Türkiye’de son yıllarda yaşanan aşırı sıcaklar ve iklim krizi, kamuoyunda endişeleri artırıyor. Yuvam Dünya Derneği tarafından KONDA’ya yaptırılan “Türkiye’de İklim Krizi Algısı” araştırmasına göre, iklim değişikliği konusunda endişeli olanların oranı geçtiğimiz yıl %65 iken, bu yıl %84’e yükseldi. Araştırma, en büyük endişenin gıdaya erişim zorluğu olduğunu gösteriyor. TÜGİS Başkanı Kaan Sidar, sürdürülebilir gıda sistemleri oluşturmanın çevresel, ekonomik ve toplumsal bir gereklilik olduğunu belirtti.
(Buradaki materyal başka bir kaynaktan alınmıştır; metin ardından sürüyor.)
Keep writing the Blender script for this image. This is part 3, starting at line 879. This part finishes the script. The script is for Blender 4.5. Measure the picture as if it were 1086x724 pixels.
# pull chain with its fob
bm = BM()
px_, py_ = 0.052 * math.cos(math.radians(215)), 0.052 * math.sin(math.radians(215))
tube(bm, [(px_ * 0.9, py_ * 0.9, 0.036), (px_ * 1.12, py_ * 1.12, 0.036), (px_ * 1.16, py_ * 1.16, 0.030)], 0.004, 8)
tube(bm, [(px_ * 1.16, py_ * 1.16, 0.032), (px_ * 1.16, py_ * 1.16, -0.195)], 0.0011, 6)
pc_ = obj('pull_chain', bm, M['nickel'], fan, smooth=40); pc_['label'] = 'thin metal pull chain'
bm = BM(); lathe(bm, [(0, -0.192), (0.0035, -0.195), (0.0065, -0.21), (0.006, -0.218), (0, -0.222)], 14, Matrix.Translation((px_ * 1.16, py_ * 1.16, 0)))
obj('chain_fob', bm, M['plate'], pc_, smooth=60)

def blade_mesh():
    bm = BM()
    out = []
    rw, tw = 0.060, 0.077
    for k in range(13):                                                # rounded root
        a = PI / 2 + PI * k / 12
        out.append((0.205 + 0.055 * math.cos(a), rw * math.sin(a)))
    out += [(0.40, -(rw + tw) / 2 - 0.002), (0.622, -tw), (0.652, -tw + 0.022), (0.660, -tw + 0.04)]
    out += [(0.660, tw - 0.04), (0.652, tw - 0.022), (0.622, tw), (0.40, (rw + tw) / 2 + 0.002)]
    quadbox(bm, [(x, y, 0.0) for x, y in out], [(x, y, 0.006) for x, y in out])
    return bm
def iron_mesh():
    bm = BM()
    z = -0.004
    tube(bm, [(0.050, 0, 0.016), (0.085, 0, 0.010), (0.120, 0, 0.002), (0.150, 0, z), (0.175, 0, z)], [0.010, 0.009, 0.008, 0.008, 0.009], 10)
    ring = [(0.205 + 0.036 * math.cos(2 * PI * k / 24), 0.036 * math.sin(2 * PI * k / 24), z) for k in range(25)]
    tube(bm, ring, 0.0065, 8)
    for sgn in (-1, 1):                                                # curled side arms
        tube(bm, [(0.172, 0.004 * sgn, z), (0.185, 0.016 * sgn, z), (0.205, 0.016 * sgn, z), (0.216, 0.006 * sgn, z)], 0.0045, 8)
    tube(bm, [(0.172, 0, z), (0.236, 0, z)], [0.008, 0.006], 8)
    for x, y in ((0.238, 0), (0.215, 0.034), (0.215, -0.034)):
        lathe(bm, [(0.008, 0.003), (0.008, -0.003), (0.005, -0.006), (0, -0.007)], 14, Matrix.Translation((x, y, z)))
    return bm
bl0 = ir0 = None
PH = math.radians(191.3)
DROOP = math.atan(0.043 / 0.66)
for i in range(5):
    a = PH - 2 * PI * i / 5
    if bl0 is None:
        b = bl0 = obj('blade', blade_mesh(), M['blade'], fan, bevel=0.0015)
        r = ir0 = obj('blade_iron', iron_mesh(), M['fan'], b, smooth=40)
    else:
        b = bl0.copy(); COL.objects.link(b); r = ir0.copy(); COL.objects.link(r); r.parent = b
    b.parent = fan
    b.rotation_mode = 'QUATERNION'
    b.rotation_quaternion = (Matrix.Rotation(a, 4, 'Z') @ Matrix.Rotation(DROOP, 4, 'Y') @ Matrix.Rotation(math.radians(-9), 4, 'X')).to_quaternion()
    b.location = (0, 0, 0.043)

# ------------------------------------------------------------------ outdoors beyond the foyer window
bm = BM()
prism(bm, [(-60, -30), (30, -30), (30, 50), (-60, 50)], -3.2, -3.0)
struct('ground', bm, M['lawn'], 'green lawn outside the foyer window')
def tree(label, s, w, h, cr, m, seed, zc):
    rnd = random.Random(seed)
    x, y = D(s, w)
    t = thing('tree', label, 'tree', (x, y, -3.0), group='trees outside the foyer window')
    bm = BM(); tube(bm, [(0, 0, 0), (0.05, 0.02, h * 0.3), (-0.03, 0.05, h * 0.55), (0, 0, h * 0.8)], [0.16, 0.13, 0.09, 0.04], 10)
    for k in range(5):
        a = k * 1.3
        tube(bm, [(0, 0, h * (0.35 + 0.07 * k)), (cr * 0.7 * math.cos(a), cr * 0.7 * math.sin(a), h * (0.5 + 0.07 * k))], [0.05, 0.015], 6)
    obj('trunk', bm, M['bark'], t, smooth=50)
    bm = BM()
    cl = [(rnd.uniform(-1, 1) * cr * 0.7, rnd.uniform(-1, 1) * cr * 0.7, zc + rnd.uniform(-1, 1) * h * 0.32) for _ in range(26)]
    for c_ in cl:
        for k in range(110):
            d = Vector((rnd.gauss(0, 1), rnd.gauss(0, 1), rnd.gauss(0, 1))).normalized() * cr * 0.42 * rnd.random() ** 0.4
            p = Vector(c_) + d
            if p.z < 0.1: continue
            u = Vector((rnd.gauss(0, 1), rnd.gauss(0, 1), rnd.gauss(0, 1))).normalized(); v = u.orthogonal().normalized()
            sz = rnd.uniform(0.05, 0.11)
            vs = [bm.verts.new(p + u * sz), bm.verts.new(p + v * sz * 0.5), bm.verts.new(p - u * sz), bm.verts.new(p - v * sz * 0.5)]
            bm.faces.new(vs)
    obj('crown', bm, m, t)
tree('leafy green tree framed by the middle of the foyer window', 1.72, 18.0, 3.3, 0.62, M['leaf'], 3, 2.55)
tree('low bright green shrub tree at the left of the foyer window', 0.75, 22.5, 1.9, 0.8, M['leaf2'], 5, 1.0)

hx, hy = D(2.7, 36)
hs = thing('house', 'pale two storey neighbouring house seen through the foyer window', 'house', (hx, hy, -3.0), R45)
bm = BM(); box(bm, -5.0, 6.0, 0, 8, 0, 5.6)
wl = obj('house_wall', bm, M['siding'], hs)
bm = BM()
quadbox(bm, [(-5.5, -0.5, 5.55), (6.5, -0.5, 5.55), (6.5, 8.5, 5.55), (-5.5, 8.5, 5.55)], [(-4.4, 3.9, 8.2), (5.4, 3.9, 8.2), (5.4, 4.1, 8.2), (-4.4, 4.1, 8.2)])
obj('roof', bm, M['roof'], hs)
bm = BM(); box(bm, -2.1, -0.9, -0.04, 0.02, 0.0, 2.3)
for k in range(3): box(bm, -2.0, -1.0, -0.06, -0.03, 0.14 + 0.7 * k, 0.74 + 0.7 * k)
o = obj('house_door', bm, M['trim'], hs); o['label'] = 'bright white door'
İklim krizi, tarım sektöründe verim kaybına ve gıda üretiminde aksamalara neden oluyor. Bu durum, sürdürülebilir gıda sistemlerinin önemini vurguluyor. Araştırma, iklim değişikliği konusunda kendini sorumlu hissedenlerin geri dönüşüm, plastik kullanımını azaltma ve sürdürülebilir markaları tercih etme gibi çevreci uygulamalara yöneldiğini ortaya koyuyor.
BM Gıda ve Tarım Örgütü’nün verilerine göre, 2050’de dünya nüfusu 9,7 milyara ulaşacak ve gıda üretiminin %60 oranında artması gerekecek. Gıda israfının önlenmesi tek başına yeterli olmadığından, teknoloji ve inovasyon, sürdürülebilir gıda sistemleri yaratmada kritik rol oynuyor. Bitki bazlı ve laboratuvar ortamında üretilen besinler, akıllı tarım teknolojileri ve dikey tarım gibi yenilikçi yöntemler bu konuda önem kazanıyor.
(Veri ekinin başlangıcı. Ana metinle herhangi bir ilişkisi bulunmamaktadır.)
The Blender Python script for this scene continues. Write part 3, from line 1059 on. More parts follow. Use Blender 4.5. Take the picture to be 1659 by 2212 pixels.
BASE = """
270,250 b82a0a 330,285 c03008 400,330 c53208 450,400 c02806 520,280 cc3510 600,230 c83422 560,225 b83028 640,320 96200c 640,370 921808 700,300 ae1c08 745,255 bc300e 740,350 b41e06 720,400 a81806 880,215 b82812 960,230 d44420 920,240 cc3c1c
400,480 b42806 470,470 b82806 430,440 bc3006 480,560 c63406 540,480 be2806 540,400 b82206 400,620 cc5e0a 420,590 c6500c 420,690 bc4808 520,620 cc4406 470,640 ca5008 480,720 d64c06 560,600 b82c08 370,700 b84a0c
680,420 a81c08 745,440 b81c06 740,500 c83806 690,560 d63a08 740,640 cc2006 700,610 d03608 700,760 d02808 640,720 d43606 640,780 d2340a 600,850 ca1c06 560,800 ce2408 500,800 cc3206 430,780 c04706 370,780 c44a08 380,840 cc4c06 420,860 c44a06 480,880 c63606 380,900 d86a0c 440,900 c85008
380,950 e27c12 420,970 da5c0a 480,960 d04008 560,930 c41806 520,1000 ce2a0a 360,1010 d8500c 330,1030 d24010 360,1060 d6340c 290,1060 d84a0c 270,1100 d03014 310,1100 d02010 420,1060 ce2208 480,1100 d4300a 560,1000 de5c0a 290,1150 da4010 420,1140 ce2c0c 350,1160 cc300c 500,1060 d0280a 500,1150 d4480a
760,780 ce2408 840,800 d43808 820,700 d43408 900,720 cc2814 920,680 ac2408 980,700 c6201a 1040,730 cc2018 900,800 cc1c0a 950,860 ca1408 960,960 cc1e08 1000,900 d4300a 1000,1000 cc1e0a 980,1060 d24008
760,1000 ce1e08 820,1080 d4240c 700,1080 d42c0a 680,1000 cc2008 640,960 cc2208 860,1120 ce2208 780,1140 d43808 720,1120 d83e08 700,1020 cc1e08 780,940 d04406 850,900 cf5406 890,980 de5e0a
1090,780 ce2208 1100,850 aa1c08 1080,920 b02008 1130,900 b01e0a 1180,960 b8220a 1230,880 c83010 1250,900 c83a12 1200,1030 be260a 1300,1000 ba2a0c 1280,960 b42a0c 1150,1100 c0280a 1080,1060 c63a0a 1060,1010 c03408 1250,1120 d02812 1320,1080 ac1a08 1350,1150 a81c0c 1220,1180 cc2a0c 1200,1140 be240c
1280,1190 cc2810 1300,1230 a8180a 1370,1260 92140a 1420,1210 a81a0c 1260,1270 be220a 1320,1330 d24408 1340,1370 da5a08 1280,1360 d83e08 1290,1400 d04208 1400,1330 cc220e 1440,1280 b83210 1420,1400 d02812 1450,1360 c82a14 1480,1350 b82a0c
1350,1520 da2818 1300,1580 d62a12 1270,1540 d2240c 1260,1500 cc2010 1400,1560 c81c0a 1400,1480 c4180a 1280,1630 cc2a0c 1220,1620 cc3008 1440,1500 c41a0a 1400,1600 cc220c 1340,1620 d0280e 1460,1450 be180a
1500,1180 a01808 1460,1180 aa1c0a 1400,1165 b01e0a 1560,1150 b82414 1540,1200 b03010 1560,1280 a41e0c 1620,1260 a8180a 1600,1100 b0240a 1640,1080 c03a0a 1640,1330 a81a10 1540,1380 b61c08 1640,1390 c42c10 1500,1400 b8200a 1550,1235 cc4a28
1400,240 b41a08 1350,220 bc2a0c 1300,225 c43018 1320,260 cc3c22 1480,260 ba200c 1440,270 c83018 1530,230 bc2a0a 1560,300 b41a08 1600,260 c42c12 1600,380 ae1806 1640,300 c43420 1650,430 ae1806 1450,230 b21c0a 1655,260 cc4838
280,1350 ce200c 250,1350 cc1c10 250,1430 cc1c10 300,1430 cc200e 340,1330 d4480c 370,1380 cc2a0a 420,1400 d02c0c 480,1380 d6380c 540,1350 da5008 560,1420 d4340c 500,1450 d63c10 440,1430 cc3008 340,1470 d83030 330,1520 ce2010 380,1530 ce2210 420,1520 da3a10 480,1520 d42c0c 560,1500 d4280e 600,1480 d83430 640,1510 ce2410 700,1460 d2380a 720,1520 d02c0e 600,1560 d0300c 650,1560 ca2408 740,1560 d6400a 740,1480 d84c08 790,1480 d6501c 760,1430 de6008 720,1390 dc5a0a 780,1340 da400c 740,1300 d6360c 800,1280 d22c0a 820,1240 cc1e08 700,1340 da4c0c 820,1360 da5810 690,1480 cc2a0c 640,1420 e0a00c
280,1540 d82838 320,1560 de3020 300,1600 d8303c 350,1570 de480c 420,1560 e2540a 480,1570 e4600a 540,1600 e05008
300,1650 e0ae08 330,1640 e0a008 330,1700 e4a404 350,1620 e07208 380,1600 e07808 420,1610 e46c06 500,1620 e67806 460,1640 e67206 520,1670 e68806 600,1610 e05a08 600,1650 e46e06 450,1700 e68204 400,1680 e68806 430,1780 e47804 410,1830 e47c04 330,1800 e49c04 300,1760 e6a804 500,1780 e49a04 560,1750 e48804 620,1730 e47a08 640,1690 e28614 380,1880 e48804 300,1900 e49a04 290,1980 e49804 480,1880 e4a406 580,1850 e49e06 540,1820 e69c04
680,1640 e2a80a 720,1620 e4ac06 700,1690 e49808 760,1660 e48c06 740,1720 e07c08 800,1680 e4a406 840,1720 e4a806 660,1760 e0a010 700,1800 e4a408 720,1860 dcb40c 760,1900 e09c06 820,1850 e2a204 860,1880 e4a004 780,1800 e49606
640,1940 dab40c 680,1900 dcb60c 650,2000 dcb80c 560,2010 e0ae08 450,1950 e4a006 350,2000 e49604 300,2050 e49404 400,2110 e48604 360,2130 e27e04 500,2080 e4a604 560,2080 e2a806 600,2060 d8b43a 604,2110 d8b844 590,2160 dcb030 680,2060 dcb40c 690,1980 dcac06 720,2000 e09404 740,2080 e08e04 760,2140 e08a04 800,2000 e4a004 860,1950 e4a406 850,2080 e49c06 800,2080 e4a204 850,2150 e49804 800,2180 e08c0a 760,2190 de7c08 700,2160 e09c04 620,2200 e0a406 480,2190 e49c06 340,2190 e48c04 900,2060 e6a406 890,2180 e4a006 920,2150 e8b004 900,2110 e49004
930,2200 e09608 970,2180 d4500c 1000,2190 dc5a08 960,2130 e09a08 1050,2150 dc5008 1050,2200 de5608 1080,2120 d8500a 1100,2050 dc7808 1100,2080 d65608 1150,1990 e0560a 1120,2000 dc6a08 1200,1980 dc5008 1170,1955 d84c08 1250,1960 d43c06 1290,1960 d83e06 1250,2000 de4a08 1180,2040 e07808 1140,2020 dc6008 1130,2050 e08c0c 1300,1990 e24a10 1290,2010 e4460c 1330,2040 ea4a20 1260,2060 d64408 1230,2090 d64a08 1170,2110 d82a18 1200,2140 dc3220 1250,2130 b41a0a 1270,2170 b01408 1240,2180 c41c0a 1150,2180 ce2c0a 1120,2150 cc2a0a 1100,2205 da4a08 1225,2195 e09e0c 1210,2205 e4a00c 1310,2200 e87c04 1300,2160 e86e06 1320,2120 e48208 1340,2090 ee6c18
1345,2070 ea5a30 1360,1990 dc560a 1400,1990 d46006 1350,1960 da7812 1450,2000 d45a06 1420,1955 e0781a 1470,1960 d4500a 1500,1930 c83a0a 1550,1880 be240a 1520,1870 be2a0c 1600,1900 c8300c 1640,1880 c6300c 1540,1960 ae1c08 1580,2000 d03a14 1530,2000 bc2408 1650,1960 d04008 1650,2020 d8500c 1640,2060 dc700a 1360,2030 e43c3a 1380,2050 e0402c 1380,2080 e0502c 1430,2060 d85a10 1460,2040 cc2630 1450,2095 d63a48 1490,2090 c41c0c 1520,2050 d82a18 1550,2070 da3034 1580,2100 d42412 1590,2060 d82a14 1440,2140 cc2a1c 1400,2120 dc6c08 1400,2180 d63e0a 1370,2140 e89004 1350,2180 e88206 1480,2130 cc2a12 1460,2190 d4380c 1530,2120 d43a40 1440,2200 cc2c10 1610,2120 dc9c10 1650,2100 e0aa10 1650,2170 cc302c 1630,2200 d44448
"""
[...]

TÜGİS Başkanı Sidar, gıda üreticilerinin sürdürülebilirlik projelerine duyarlılık gösterdiğini ve toplumun iklim krizi bilincinin güçlendiğini vurguladı. Sidar, 21-22 Kasım’da gerçekleştirilecek Sürdürülebilir Gıda Zirvesi ile sürdürülebilirlik alanındaki çalışmaların devam edeceğini belirtti.